• [SUPPLIED DATA]
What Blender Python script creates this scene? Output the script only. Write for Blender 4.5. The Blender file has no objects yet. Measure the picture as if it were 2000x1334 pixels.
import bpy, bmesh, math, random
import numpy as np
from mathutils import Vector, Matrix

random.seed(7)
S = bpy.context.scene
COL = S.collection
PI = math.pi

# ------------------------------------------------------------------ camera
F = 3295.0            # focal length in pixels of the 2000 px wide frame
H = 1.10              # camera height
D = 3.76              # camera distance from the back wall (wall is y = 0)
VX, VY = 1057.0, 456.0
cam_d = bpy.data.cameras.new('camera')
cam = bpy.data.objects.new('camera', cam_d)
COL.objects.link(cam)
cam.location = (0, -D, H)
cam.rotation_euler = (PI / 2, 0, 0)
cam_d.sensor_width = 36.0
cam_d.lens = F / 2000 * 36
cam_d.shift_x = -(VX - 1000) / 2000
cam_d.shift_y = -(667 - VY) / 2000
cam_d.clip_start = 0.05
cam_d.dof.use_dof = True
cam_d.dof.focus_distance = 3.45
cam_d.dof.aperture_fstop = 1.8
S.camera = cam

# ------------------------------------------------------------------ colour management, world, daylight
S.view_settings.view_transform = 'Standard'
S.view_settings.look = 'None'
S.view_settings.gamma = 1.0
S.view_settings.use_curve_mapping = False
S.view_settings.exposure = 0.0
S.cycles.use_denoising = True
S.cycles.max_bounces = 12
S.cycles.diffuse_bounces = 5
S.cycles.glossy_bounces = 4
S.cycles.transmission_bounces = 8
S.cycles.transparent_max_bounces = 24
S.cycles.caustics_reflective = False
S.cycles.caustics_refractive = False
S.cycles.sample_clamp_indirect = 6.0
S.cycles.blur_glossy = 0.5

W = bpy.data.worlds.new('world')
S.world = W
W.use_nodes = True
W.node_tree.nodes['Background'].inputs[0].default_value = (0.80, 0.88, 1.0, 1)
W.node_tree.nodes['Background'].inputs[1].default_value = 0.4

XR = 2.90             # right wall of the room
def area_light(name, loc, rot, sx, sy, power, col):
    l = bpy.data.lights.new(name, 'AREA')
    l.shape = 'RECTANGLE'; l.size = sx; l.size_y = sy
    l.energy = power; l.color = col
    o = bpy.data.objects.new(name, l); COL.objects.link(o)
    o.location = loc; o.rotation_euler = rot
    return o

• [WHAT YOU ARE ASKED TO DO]
Restate the whole listing exactly, leaving out nothing.

• [THE REPLY]
What Blender Python script creates this scene? Output the script only. Write for Blender 4.5. The Blender file has no objects yet. Measure the picture as if it were 2000x1334 pixels.
import bpy, bmesh, math, random
import numpy as np
from mathutils import Vector, Matrix

random.seed(7)
S = bpy.context.scene
COL = S.collection
PI = math.pi

# ------------------------------------------------------------------ camera
F = 3295.0            # focal length in pixels of the 2000 px wide frame
H = 1.10              # camera height
D = 3.76              # camera distance from the back wall (wall is y = 0)
VX, VY = 1057.0, 456.0
cam_d = bpy.data.cameras.new('camera')
cam = bpy.data.objects.new('camera', cam_d)
COL.objects.link(cam)
cam.location = (0, -D, H)
cam.rotation_euler = (PI / 2, 0, 0)
cam_d.sensor_width = 36.0
cam_d.lens = F / 2000 * 36
cam_d.shift_x = -(VX - 1000) / 2000
cam_d.shift_y = -(667 - VY) / 2000
cam_d.clip_start = 0.05
cam_d.dof.use_dof = True
cam_d.dof.focus_distance = 3.45
cam_d.dof.aperture_fstop = 1.8
S.camera = cam

# ------------------------------------------------------------------ colour management, world, daylight
S.view_settings.view_transform = 'Standard'
S.view_settings.look = 'None'
S.view_settings.gamma = 1.0
S.view_settings.use_curve_mapping = False
S.view_settings.exposure = 0.0
S.cycles.use_denoising = True
S.cycles.max_bounces = 12
S.cycles.diffuse_bounces = 5
S.cycles.glossy_bounces = 4
S.cycles.transmission_bounces = 8
S.cycles.transparent_max_bounces = 24
S.cycles.caustics_reflective = False
S.cycles.caustics_refractive = False
S.cycles.sample_clamp_indirect = 6.0
S.cycles.blur_glossy = 0.5

W = bpy.data.worlds.new('world')
S.world = W
W.use_nodes = True
W.node_tree.nodes['Background'].inputs[0].default_value = (0.80, 0.88, 1.0, 1)
W.node_tree.nodes['Background'].inputs[1].default_value = 0.4

XR = 2.90             # right wall of the room
def area_light(name, loc, rot, sx, sy, power, col):
    l = bpy.data.lights.new(name, 'AREA')
    l.shape = 'RECTANGLE'; l.size = sx; l.size_y = sy
    l.energy = power; l.color = col
    o = bpy.data.objects.new(name, l); COL.objects.link(o)
    o.location = loc; o.rotation_euler = rot
    return o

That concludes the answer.